Le importazioni di grano estero di qualità salvano il mito della pasta italiana, dal gusto all'occupazione di 120 aziende pastarie e di 300 mila aziende agricole. Lo afferma Aidepi, l'Associazione delle Industrie del Dolce e della Pasta Italiane, in occasione della manifestazione di protesta di Coldiretti per la tutela del grano italiano.
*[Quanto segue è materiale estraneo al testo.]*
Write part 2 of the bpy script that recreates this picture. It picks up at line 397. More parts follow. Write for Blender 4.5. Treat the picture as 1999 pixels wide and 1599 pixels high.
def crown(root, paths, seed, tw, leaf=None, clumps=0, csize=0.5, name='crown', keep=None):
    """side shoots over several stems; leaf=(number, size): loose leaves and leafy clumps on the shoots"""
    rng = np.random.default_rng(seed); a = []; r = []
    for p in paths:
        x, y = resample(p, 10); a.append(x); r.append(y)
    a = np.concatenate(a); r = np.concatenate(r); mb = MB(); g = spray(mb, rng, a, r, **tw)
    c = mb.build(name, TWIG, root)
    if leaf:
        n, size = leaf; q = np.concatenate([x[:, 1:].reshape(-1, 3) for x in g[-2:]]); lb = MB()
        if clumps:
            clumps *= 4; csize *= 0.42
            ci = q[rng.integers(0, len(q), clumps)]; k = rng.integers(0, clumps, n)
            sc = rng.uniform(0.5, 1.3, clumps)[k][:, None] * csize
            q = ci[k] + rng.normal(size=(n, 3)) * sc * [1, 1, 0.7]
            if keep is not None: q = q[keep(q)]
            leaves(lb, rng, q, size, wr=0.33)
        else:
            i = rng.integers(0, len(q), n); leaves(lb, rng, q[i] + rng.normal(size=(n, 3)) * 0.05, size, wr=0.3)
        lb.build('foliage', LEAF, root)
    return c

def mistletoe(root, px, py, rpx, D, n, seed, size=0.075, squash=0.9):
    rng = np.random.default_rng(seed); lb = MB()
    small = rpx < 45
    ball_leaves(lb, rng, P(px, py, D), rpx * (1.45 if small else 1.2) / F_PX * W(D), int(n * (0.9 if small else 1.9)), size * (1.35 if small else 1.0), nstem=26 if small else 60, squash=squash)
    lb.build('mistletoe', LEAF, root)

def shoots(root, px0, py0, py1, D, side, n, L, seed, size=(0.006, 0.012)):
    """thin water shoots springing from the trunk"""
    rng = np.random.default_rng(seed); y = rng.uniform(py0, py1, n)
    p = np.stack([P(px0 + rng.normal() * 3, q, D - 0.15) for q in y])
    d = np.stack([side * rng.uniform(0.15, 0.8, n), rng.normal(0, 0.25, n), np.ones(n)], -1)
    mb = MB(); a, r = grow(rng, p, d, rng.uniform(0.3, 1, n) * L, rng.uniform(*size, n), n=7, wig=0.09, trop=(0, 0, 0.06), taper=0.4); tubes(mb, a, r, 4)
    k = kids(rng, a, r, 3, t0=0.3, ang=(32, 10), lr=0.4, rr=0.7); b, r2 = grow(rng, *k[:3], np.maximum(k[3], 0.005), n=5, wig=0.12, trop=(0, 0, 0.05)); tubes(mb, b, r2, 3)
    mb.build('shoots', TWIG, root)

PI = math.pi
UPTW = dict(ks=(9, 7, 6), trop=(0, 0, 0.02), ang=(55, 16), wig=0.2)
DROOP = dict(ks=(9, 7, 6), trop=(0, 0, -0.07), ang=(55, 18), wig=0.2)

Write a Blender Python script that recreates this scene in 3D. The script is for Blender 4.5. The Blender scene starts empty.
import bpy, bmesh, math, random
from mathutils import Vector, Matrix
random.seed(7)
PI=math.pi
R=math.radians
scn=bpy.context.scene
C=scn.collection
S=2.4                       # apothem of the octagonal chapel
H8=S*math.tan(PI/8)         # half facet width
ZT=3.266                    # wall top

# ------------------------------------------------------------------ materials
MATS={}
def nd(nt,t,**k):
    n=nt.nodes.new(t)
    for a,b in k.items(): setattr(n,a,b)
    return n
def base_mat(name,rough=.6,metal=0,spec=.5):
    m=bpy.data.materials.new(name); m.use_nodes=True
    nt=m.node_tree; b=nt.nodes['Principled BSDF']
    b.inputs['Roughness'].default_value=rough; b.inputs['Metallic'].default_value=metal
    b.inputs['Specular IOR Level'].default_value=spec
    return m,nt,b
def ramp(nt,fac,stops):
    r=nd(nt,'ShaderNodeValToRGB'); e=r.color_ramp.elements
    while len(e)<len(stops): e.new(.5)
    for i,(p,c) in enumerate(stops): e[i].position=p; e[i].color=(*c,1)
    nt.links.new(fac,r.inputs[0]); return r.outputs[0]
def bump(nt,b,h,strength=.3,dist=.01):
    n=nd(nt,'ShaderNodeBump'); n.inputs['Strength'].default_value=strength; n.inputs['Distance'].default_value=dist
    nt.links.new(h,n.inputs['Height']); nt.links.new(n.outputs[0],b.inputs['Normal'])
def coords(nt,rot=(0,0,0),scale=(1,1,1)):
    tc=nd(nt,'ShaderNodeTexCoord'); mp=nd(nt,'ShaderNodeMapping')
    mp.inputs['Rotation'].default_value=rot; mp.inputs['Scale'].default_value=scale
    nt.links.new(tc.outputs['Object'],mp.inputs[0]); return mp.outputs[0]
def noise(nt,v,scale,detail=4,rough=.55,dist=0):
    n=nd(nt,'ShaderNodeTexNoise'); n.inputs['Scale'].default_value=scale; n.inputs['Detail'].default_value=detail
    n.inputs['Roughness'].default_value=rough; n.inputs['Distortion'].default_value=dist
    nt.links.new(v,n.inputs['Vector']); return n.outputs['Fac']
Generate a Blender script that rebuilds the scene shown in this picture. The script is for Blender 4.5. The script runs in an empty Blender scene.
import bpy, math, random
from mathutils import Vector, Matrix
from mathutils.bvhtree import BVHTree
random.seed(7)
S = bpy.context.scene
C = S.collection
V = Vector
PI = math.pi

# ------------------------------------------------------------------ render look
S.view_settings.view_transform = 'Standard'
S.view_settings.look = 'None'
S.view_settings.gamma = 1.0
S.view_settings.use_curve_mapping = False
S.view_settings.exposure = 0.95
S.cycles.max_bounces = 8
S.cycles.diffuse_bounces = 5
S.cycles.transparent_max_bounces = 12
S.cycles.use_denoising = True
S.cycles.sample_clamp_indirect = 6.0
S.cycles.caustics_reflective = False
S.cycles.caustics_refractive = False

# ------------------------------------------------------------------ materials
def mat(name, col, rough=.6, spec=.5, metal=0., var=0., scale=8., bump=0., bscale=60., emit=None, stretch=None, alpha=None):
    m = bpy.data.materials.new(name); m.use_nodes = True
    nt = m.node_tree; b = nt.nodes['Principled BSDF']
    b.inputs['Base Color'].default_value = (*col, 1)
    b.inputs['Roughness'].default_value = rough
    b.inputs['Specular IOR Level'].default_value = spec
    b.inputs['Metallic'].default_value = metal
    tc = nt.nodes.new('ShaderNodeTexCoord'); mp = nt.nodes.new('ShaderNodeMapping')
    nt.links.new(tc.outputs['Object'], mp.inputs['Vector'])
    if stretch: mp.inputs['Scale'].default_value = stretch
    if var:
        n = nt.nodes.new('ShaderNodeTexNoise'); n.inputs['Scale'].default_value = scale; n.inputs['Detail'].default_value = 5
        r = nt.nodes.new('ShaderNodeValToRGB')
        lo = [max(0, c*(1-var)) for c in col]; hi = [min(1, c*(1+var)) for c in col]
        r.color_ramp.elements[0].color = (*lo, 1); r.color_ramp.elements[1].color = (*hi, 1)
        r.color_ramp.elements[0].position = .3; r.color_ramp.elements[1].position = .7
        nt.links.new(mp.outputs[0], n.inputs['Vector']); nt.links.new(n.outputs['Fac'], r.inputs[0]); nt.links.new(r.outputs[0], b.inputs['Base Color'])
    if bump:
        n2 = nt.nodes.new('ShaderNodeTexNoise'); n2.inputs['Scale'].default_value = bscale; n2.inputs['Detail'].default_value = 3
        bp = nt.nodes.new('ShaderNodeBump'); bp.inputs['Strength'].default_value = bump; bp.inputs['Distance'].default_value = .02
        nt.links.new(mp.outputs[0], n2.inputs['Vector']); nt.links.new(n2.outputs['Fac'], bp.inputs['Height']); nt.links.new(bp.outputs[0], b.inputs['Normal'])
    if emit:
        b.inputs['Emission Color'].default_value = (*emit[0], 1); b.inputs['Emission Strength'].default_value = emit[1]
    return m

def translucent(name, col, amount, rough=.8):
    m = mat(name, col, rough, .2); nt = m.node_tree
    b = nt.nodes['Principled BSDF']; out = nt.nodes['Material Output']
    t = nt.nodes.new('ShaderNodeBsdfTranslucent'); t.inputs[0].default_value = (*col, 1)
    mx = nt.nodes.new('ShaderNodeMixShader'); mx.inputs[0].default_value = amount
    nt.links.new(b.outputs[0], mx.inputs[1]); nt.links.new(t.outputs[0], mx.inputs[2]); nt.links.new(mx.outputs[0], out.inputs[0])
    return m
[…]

''Purtroppo, l'origine italiana del grano duro non è in sé sinonimo di qualità - afferma Riccardo Felicetti, presidente dei pastai di Aidepi'', nel ricordare che in base ai dati Ismea, "negli ultimi 7 anni i valori proteici del grano duro italiano sono stati prossimi o anche inferiori al 12%; il limite dei parametri stabiliti dalla legge di purezza è del 10,5% e considerando il calo di circa l'1% nel processo di trasformazione da grano a semola, risultano ampiamente al di sotto delle esigenze necessarie per produrre una pasta di alta qualità". ''Per questa ragione, anche in anni, come questo, di produzione abbondante - precisa il presidente - rimane necessario importare grano duro estero di qualità top, tra il 30% e il 40% del totale, per 'rinforzare' la miscela della semola utilizzata dagli industriali della pasta''.
Secondo l'Associazione, senza importazione di grano estero di qualità, gli agricoltori, paradossalmente, rischierebbero di vendere all'industria meno grano, cioè solo quello che raggiunge i parametri qualitativi della materia prima previsti dalla legge di purezza; il resto, senza il blend con grano estero di alta qualità, potrebbe essere venduto solo per l'alimentazione animale, con una perdita dei ricavi per gli agricoltori di circa il 50%.

Interesse nazionale e globalizzazione. Difesa del territorio e leggi di mercato.
Il grano è solo l'ultima battaglia di una guerra strisciante che coinvolge l'intera società e il suo modello di sviluppo.